▶ [Task goal] Which lines run from the first one up to and including the one with "wd.node_tree.nodes['Background'].inputs[1].default_value = 1.0"? Print exactly those.

+++

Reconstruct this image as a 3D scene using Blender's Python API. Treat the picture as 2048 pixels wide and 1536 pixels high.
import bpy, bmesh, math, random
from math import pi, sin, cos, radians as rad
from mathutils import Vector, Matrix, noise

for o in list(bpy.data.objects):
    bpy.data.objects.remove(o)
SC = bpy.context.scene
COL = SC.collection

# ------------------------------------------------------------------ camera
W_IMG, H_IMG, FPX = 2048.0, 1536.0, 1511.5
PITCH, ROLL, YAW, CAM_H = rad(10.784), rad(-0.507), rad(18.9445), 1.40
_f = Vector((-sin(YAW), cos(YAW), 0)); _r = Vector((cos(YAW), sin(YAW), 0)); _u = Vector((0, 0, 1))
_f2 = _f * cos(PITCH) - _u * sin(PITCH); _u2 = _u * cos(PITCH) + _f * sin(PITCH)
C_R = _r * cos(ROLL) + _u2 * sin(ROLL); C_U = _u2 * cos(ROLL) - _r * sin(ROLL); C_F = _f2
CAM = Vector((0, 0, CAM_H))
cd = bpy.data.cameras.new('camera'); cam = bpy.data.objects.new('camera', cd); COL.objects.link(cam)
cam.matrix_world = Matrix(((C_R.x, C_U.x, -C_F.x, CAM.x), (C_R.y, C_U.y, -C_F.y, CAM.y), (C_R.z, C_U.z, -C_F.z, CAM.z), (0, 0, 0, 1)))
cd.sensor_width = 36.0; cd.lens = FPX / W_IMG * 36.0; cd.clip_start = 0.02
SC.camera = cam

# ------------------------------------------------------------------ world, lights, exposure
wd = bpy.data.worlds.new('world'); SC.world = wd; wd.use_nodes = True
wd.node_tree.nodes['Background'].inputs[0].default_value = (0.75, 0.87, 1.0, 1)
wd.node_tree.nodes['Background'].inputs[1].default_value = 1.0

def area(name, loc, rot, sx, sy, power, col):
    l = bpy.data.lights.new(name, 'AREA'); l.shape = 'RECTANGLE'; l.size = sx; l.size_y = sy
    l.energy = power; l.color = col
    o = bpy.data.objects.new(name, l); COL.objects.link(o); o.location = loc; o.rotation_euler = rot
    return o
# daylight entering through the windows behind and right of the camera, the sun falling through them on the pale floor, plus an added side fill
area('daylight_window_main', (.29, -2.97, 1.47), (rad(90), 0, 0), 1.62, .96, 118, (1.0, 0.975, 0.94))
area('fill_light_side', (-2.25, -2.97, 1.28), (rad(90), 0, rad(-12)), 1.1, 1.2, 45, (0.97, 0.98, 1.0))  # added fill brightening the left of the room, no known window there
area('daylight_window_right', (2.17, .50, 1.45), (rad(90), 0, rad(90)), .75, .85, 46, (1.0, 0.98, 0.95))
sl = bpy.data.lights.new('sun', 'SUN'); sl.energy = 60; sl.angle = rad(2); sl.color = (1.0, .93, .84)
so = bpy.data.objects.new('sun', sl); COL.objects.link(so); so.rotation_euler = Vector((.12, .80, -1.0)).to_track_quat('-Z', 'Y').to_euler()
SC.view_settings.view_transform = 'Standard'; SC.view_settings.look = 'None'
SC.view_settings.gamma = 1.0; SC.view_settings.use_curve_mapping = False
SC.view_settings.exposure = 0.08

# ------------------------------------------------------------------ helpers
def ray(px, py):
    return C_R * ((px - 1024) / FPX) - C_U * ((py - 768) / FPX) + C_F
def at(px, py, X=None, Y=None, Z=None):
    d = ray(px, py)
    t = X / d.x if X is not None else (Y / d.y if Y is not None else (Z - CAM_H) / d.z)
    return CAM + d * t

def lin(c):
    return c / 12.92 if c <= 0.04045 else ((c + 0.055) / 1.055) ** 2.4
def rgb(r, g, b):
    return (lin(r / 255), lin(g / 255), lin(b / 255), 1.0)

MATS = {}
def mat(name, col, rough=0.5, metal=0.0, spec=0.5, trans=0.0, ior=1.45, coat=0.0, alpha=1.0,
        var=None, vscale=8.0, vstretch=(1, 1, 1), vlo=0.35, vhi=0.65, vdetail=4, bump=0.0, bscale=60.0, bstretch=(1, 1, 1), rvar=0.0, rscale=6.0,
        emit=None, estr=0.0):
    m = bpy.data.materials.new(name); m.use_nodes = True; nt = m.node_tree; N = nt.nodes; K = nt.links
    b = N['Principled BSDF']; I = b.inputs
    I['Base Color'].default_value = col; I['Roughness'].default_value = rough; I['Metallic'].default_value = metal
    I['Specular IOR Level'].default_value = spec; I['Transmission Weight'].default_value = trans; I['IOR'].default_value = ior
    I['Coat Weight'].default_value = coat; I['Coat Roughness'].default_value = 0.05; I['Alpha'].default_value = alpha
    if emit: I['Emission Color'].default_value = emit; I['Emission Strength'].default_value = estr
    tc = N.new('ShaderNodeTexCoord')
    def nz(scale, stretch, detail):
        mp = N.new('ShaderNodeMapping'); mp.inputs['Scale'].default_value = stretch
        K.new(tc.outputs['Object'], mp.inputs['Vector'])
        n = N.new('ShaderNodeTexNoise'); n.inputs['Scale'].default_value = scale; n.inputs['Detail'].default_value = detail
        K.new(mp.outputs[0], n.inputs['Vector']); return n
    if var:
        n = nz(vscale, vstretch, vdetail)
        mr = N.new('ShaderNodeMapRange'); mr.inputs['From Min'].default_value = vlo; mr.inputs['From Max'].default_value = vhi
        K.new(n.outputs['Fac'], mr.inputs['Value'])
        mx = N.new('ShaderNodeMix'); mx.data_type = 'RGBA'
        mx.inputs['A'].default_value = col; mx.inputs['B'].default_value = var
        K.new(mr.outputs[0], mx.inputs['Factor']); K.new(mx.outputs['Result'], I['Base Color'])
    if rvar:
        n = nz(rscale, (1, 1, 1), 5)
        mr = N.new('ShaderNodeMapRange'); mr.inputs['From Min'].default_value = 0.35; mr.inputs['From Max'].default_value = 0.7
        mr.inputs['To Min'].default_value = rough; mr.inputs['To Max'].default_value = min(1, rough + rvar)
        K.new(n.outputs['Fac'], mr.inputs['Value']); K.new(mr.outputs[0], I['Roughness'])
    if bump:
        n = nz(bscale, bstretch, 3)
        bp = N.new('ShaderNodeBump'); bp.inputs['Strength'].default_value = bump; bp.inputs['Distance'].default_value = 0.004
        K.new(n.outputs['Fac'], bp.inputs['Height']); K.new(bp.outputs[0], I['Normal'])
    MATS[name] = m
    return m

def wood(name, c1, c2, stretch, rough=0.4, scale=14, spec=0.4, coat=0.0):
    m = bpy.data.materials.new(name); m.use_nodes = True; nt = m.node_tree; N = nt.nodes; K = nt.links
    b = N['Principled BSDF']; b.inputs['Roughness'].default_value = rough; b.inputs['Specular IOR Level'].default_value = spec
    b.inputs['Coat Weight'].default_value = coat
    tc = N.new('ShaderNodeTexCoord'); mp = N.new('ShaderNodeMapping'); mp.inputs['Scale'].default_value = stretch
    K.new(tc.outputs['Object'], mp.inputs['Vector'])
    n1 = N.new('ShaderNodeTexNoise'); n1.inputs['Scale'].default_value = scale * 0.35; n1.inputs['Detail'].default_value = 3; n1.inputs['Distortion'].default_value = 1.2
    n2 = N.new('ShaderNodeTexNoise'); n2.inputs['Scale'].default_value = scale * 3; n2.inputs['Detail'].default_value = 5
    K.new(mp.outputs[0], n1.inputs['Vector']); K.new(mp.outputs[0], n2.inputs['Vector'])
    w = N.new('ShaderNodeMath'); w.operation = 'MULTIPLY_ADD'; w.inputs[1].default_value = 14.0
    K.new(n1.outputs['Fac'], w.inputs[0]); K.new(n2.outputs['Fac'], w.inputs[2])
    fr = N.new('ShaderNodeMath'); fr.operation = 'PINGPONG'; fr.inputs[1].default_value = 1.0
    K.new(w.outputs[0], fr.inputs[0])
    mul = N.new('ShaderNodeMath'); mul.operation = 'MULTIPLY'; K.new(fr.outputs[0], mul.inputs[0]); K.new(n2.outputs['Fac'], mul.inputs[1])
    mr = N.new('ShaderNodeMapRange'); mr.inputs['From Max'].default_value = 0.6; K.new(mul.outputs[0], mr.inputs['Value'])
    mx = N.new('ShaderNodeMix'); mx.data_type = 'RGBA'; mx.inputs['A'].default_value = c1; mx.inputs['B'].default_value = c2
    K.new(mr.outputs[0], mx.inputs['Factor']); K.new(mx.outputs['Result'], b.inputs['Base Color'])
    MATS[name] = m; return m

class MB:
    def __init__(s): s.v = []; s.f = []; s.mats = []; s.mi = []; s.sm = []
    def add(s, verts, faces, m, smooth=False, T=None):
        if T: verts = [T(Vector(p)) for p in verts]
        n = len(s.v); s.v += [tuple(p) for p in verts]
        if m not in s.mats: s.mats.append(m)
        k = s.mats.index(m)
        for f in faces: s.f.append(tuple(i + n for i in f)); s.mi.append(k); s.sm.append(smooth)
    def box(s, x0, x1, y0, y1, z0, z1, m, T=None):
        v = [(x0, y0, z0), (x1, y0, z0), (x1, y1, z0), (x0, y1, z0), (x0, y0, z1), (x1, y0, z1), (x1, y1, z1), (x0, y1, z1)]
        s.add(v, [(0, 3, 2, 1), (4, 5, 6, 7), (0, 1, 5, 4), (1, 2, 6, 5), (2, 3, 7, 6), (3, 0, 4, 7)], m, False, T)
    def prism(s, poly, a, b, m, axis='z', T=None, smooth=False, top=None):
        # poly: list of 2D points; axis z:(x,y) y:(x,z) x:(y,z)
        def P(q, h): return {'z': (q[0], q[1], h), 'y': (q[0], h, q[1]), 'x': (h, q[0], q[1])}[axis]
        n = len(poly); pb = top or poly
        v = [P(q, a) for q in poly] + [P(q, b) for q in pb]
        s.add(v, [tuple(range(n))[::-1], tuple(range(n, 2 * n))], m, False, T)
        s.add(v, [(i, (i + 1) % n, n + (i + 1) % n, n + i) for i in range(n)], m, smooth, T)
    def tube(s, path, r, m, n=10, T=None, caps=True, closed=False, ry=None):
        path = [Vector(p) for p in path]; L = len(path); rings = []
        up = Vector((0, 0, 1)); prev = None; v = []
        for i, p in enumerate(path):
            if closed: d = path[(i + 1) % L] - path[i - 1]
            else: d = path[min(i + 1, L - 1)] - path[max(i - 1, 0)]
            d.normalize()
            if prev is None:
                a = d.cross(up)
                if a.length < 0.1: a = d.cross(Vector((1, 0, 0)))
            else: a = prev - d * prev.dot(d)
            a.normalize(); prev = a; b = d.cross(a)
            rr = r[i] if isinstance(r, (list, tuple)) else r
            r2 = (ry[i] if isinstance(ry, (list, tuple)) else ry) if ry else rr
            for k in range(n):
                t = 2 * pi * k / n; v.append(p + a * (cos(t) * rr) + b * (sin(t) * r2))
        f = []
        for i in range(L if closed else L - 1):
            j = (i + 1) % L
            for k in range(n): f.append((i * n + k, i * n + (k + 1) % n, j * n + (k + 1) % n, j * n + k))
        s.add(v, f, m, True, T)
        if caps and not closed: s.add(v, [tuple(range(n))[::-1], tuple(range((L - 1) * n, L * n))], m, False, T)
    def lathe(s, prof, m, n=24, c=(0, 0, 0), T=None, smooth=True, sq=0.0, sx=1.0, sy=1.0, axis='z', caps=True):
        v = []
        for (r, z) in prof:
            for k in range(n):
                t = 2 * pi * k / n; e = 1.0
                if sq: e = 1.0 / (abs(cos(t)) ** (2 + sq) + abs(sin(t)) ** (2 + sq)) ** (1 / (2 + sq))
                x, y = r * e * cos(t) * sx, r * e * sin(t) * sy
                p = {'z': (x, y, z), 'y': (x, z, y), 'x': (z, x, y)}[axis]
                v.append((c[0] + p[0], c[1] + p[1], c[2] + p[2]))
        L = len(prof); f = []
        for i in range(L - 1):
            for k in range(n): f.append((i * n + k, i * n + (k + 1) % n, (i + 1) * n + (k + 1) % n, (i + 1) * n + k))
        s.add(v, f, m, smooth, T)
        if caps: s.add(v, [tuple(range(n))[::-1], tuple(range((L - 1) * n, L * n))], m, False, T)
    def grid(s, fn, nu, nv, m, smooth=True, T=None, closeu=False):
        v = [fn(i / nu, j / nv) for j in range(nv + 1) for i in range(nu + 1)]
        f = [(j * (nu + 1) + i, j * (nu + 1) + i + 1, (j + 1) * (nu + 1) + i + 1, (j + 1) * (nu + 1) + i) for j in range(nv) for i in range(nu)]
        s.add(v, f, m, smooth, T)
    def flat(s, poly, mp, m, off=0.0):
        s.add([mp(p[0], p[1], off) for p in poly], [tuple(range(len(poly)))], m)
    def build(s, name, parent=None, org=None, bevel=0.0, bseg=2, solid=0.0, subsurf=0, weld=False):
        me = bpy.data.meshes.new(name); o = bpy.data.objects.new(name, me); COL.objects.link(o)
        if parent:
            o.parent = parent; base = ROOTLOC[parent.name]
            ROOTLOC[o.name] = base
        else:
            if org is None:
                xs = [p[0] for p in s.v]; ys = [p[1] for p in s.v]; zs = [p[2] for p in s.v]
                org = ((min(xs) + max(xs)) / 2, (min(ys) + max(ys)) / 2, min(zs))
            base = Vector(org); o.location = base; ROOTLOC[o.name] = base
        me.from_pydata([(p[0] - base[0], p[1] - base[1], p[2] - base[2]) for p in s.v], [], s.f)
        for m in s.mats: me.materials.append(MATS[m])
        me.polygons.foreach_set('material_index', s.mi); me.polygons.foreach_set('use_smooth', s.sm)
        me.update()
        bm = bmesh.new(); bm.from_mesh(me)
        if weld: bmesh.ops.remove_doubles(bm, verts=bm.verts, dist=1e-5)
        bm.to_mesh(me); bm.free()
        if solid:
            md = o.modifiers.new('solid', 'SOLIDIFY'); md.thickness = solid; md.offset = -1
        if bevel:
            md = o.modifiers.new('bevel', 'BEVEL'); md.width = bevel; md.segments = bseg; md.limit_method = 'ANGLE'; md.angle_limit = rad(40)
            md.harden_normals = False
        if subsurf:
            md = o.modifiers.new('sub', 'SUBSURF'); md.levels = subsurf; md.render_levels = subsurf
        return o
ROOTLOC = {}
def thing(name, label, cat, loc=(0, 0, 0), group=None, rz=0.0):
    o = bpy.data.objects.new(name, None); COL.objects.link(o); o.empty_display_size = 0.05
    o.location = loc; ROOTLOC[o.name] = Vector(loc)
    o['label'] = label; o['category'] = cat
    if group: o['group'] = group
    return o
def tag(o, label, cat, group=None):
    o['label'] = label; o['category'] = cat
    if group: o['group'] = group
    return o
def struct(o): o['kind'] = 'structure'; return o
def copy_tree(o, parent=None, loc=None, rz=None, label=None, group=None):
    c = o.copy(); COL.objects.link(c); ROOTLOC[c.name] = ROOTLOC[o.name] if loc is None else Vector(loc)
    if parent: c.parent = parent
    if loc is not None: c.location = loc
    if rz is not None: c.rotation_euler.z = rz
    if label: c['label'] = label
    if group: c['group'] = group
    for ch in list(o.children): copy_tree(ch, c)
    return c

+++

▶ [Exercise answer]
Reconstruct this image as a 3D scene using Blender's Python API. Treat the picture as 2048 pixels wide and 1536 pixels high.
import bpy, bmesh, math, random
from math import pi, sin, cos, radians as rad
from mathutils import Vector, Matrix, noise

for o in list(bpy.data.objects):
    bpy.data.objects.remove(o)
SC = bpy.context.scene
COL = SC.collection

# ------------------------------------------------------------------ camera
W_IMG, H_IMG, FPX = 2048.0, 1536.0, 1511.5
PITCH, ROLL, YAW, CAM_H = rad(10.784), rad(-0.507), rad(18.9445), 1.40
_f = Vector((-sin(YAW), cos(YAW), 0)); _r = Vector((cos(YAW), sin(YAW), 0)); _u = Vector((0, 0, 1))
_f2 = _f * cos(PITCH) - _u * sin(PITCH); _u2 = _u * cos(PITCH) + _f * sin(PITCH)
C_R = _r * cos(ROLL) + _u2 * sin(ROLL); C_U = _u2 * cos(ROLL) - _r * sin(ROLL); C_F = _f2
CAM = Vector((0, 0, CAM_H))
cd = bpy.data.cameras.new('camera'); cam = bpy.data.objects.new('camera', cd); COL.objects.link(cam)
cam.matrix_world = Matrix(((C_R.x, C_U.x, -C_F.x, CAM.x), (C_R.y, C_U.y, -C_F.y, CAM.y), (C_R.z, C_U.z, -C_F.z, CAM.z), (0, 0, 0, 1)))
cd.sensor_width = 36.0; cd.lens = FPX / W_IMG * 36.0; cd.clip_start = 0.02
SC.camera = cam

# ------------------------------------------------------------------ world, lights, exposure
wd = bpy.data.worlds.new('world'); SC.world = wd; wd.use_nodes = True
wd.node_tree.nodes['Background'].inputs[0].default_value = (0.75, 0.87, 1.0, 1)
wd.node_tree.nodes['Background'].inputs[1].default_value = 1.0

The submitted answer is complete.